Patriarch Bartholomew: No to Homosexual Marriage

September 9, 2013 10:27 PM

 

His All Holiness Ecumenical Patriarch Bartholomew

His All Holiness Ecumenical Patriarch Bartholomew

Ecumenical Patriarch Bartholomew expressed in unequivocal terms that the Orthodox Church cannot sanction same-sex marriage. This is bound to make some of the Orthodox Progressives squirm because there is no room for doubt, no artificial distinction between Church and society where the moral teaching applies to the former but not the latter, where there is a different ontology implied for those within the Church and those outside of her. 

This statement was delivered at a homily in Estonia but also posted on the Patriarchal website so it carries the imprimatur of the Patriarchal office. Note Pat. Bartholomew’s reliance on the book of Romans where the Apostle Paul describes Roman culture at the time. Again, this is significant because the Patriarch’s reference to St. Paul’s admonition shows the teaching applies not only to the Church, but to society as well. The erroneous idea that the Orthodox Church has nothing to say to the larger culture about homosexual marriage has been repudiated Pat. Kyrill in the past and now by Pat. Bartholomew.

The condemnation, a strong word but borrowed from the text below is quite clear:

To our Lord Jesus Christ, who blessed families through the Mystery of Marriage at Cana of Galilee and changed water into wine, that is, into joy and feasting, and to His Body, the Orthodox Church, the partnering of the same sex is unknown and condemned, and they condemn the contemporary invention of “mutual cohabitation”, which is the result of sin and not the law of joy

Note too the Ecumenical Patriarch’s implicit reasoning that homosexual marriage threatens the family:

The Church, my beloved parents and children, and subsequently the family, which consists lawfully and by the command of God of men and women, and the children acquired, is not a foundation or association or a simple organization, but a Body, as it is wonderfully depicted by the Apostle Paul. And this parallelism is accurate and true. Church and marriage. Husband and wife. Body and its members.

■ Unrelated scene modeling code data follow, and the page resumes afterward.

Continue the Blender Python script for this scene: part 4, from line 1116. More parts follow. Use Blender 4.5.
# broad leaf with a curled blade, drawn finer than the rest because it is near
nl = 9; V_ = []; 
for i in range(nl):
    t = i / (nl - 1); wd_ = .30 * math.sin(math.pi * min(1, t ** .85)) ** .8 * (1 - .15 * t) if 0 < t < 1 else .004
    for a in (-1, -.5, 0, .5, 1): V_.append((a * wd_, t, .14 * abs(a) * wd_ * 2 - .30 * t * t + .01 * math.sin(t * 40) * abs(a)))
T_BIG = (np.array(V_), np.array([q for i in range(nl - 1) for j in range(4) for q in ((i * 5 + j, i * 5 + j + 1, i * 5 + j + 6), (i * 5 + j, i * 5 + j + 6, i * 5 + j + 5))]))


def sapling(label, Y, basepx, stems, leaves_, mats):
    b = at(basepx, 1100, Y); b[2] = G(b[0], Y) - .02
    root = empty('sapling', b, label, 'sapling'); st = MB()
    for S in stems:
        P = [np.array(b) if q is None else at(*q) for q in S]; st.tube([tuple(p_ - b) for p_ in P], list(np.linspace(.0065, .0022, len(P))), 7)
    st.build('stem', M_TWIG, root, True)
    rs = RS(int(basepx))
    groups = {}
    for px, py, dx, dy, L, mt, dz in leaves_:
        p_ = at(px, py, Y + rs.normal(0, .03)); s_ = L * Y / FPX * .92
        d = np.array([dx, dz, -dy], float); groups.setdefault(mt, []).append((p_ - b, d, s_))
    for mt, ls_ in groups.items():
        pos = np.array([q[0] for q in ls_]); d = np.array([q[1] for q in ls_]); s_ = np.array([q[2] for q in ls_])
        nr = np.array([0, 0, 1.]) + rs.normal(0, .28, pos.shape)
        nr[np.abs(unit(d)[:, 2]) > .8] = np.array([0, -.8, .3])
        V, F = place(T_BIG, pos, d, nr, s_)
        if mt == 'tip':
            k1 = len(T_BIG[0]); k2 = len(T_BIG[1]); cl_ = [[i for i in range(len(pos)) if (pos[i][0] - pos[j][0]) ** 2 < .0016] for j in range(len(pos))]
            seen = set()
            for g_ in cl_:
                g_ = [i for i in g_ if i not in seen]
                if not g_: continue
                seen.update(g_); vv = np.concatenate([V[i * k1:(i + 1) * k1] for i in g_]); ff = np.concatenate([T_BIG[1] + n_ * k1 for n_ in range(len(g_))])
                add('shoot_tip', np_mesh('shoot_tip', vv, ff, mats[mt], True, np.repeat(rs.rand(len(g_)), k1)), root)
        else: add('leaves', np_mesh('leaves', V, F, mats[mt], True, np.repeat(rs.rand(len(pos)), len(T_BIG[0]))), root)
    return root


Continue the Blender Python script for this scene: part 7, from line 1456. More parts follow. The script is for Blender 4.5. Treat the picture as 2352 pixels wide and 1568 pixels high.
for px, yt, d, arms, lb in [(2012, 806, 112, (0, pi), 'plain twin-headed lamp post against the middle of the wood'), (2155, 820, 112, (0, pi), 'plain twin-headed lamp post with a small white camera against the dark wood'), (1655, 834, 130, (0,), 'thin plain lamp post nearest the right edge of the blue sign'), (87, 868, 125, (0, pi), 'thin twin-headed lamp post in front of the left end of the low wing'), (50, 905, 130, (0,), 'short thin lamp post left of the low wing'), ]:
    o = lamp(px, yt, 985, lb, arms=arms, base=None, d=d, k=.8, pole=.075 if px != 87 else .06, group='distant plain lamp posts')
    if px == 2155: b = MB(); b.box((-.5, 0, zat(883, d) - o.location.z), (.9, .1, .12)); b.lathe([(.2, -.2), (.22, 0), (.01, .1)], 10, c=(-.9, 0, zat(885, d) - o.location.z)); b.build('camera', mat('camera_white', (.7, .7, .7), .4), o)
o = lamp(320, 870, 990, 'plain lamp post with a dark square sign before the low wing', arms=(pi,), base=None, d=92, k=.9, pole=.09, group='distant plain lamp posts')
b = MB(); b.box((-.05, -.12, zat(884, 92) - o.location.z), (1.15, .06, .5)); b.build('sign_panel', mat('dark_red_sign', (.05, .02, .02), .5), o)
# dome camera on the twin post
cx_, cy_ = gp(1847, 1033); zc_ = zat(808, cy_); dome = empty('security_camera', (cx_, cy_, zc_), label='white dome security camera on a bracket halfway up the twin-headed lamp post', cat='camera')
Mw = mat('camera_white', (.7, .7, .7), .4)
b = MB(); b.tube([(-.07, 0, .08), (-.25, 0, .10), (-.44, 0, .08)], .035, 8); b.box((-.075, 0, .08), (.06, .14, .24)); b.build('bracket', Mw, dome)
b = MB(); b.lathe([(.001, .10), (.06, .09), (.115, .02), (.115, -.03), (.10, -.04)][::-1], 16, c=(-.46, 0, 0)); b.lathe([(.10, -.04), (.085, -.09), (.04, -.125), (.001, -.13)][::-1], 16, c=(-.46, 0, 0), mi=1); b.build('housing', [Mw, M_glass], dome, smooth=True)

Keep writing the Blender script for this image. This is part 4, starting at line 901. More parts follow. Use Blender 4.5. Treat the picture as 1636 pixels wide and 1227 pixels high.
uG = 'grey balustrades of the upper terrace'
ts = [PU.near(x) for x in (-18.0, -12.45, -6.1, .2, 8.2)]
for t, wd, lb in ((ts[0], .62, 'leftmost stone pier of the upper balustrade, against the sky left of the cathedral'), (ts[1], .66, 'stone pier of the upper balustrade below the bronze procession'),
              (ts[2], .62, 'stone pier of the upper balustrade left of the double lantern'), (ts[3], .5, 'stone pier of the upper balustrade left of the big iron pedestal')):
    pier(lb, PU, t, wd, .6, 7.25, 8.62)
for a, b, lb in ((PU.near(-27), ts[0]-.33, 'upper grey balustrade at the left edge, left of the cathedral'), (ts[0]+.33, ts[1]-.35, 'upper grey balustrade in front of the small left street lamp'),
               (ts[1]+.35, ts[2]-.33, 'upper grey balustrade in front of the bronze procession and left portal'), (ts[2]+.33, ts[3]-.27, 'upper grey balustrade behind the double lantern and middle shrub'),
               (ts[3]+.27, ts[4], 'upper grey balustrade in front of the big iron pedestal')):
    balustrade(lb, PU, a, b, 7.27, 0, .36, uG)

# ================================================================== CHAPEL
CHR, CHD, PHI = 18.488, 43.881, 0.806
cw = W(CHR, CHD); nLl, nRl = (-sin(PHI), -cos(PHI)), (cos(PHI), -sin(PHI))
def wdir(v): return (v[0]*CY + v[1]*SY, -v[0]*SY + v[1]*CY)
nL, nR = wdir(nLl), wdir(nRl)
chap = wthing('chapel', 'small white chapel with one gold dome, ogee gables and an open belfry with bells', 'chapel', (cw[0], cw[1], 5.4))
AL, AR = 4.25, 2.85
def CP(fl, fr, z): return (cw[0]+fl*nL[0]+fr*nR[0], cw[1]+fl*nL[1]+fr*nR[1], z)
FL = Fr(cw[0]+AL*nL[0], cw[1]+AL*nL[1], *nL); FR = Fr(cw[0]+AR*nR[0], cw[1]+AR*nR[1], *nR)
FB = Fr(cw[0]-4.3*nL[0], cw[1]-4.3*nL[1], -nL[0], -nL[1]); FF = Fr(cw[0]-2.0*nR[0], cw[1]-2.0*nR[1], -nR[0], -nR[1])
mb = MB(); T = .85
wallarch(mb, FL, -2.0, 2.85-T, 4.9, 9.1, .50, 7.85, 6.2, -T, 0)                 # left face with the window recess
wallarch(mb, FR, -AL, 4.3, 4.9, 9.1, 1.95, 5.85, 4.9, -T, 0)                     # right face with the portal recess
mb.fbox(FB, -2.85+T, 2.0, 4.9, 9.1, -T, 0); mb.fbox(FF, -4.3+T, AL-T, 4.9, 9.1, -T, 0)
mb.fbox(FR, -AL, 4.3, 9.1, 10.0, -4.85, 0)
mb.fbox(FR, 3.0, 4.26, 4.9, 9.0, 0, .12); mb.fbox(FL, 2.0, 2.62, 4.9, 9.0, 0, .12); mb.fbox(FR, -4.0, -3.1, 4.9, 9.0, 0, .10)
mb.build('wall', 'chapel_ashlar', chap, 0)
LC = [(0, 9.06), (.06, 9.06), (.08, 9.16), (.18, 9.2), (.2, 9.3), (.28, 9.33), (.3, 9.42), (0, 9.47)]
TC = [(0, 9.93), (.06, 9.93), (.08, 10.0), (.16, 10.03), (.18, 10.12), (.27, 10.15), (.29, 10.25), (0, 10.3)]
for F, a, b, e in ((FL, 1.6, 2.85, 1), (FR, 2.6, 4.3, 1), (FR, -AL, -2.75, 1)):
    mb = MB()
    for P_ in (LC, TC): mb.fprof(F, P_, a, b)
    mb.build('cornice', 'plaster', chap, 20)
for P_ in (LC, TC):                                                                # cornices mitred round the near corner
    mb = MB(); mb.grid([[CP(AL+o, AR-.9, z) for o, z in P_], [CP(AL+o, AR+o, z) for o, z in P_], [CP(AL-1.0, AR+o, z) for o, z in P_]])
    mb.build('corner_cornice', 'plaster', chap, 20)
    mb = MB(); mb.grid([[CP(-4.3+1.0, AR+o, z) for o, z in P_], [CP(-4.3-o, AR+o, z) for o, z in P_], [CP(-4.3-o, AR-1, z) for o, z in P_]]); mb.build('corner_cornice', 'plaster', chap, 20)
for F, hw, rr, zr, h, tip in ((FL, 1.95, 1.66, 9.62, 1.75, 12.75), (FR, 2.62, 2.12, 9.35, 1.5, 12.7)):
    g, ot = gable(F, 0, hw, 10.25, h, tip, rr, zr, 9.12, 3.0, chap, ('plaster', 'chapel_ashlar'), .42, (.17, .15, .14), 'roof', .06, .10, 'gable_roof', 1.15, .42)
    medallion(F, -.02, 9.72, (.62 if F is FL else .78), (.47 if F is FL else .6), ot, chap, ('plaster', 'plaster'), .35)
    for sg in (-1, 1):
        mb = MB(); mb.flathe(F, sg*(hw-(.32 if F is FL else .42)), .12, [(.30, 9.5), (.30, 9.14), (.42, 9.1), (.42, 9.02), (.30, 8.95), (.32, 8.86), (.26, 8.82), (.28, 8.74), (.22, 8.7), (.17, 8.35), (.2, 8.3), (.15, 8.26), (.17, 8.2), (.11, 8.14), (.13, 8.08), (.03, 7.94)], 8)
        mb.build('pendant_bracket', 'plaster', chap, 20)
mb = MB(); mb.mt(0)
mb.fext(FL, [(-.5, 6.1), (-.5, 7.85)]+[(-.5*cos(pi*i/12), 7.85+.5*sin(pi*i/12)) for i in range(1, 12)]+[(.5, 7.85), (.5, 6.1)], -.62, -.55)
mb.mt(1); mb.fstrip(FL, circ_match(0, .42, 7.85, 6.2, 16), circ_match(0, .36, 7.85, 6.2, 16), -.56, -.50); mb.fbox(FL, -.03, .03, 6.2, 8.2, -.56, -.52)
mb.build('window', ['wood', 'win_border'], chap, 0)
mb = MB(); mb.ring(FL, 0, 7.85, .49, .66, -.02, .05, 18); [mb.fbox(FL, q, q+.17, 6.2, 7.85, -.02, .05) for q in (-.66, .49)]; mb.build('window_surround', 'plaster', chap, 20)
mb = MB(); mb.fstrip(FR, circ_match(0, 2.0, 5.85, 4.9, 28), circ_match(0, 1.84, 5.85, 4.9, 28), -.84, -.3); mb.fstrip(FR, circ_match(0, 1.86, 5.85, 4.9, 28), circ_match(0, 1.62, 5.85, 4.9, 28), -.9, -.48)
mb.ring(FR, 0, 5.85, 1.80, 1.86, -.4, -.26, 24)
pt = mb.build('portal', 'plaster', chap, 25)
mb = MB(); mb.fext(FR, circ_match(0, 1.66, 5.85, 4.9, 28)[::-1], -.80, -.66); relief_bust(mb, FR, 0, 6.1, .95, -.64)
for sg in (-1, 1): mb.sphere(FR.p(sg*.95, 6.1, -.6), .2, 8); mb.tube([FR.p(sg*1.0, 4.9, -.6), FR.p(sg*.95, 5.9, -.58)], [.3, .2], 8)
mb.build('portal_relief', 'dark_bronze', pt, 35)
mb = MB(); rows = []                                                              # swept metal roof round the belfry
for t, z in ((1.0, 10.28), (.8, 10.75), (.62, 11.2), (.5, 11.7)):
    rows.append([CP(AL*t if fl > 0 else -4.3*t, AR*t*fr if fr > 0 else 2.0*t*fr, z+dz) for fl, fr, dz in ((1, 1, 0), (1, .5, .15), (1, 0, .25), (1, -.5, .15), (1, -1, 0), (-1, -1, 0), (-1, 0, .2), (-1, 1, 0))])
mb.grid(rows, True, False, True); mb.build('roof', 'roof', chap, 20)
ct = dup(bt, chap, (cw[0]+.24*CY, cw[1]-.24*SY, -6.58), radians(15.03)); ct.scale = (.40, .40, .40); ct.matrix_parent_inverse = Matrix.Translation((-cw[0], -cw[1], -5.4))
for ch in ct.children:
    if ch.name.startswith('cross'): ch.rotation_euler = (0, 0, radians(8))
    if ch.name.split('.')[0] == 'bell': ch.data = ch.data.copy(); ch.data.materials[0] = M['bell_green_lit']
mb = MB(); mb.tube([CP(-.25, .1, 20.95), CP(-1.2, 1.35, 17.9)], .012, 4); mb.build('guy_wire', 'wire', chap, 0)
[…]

This community, signified in the Mysteries and in the obedience of Faith, both in the Church and in the family, is sanctified and mystagogued through the Mystery of Marriage, which, according to the Fathers, is a mystery of co-creation, and the ontological link of love with the Head of the Body, to ensure health and life, which is salvation and sanctification.

The language is a bit labored as is often the case with missives from Constantinople where too many ideas are packed into too few sentences. Nevertheless, the meaning is clear and the arguments that the Church has no interest in the broader health of the culture and should remain silent about the critical moral issues of the day should be put to rest.